Istana menilai bahwa gerakan yang dilakukan guru besar beberapa universitas adalah sebuah gerakan opini yang muncul jelang pemilu dan strategi politik partisan.
“Saya kecewa dengan respons istana yang seolah-olah ini ada kepentingan politik. Sekali-kali jangan ini ditarik ke politik tetapi ini peringatan pada kita semua khususnya pada presiden dan seluruh pemerintahan,” kata Cak Imin di DPP PKB, Minggu (4/1/2024).
Ketua DPR RI Puan Maharani menanggapi fenomena akademisi dari berbagai perguruan tinggi yang menuntut Presiden Joko Widodo (Jokowi) agar bersikap netral menjelang hari-H Pemilu 2024.
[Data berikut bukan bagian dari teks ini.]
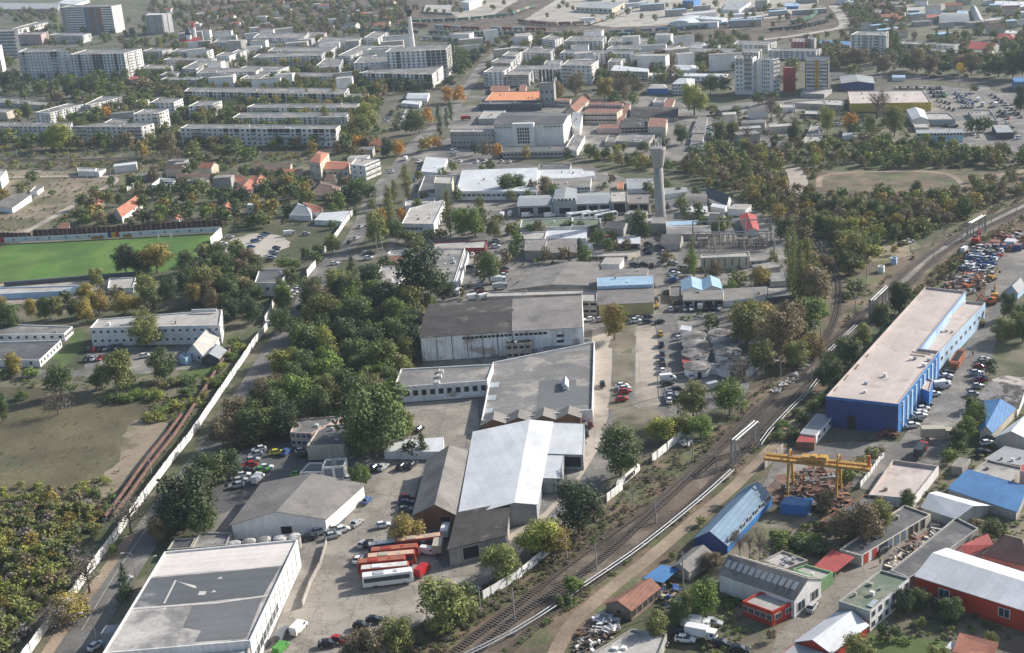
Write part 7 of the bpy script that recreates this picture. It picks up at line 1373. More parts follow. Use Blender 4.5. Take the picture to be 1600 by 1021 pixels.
T(1040, 920, 410, 370, 'd', 'standing over the works sheds, largest of all'); T(940, 960, 180, 200, 'd', 'standing over the works sheds'); T(1170, 860, 160, 150, 'd', 'standing over the works sheds'); T(605, 710, 130, 100, 'g', 'by the road junction', 'con'); T(628, 335, 60, 42, 'g', 'by the road junction')
T(1460, 740, 200, 150, 'g', 'in the small works yard'); T(1580, 200, 130, 150, 'g', 'in front of the very large white roof'); T(1570, 640, 100, 90, 'b', 'in the small works yard')
T(480, 410, 60, 70, 'f', 'along the roadside wall'); T(385, 560, 60, 75, 'f', 'along the roadside wall'); T(480, 560, 120, 110, 'o', 'along the roadside wall'); T(390, 640, 90, 80, 'g', 'along the roadside wall'); T(180, 660, 80, 130, 'f', 'along the roadside wall'); T(250, 660, 60, 80, 'f', 'along the roadside wall'); T(320, 610, 90, 90, 'g', 'along the roadside wall')
for x, y, h, w_, c in ((230, 230, 110, 120, 'g'), (100, 330, 110, 120, 'm'), (120, 180, 90, 90, 'b'), (310, 170, 100, 80, 'g'), (570, 150, 70, 90, 'b'), (650, 220, 130, 150, 'g'), (720, 230, 90, 100, 'g'), (600, 240, 80, 110, 'd'), (480, 270, 70, 90, 'b'), (15, 400, 90, 110, 'g'), (60, 400, 80, 100, 'o'), (730, 300, 80, 80, 'o')): T(x, y, h, w_, c, 'among the houses left of the road')
tile(2, 1)
T(40, 190, 120, 110, 'g', 'in front of the very large white roof'); T(130, 195, 95, 80, 'b', 'in front of the very large white roof'); T(210, 200, 120, 100, 'b', 'in front of the very large white roof')
T(430, 610, 135, 95, 'd', 'between grey flat blocks', 'con'); T(330, 610, 95, 110, 'b', 'between grey flat blocks'); T(790, 470, 170, 150, 'g', 'left of the water tower foot'); T(830, 480, 120, 90, 'g', 'left of the water tower foot'); T(1135, 720, 250, 65, 'f', 'beside the substation', 'pop'); T(640, 545, 70, 60, 'b', 'by the striped-roof block')
for x, y, w_ in ((125, 425, 120), (350, 412, 110), (510, 440, 100), (10, 440, 70), (430, 410, 60)): T(x, y, 50, w_, 'g', 'along the greenish-roofed hall')
T(1195, 380, 50, 80, 'f', 'behind the substation'); T(1290, 440, 95, 110, 'g', 'behind the substation'); T(1350, 400, 70, 70, 'f', 'behind the substation'); T(1420, 760, 90, 140, 'o', 'beside the substation control building'); T(1560, 760, 120, 120, 'm', 'beside the substation control building'); T(660, 1020, 130, 130, 'f', 'in front of the yellow-fronted hall'); T(610, 1020, 110, 90, 'm', 'in front of the yellow-fronted hall')
T(1480, 1040, 180, 240, 'm', 'behind the round huts'); T(1600, 1030, 150, 150, 'o', 'behind the round huts'); T(1250, 1040, 110, 120, 'g', 'behind the round huts'); T(1040, 190, 40, 50, 'g', 'behind the water tower')
tile(2, 0)
T(1140, 720, 190, 190, 'l', 'right of the old works, the large round one'); T(1155, 500, 0.1, .1, 'g', 'x') if 0 else None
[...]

Puan menyebut bahwa rakyat dapat menilai sendiri fenomena tersebut, dan bahwa masyarakat memiliki hak untuk menyampaikan aspirasinya.
“Biarkan rakyat yang menilai, biarkan seluruh masyarakat menyuarakan aspirasinya,” katanya.
Di lain pihak, Wakil Presiden ke-10 dan ke-12 RI, Jusuf Kalla atau JK menyebut bahwa kritik para akademisi dan guru besar di kampus-kampus kepada Presiden Jokowi tidak terbantahkan.
Terlebih, yang mengeluarkan kritik tersebut adalah para profesor.
“Pendapat begitu banyak akademisi para guru besar, para rektor, tidak terbantahkan, dan saya tidak akan menilai itu. Karena bagaimana saya bisa menguji? Mestinya mereka menguji kita semua, ini kan profesor, penguji semua," ungkapnya.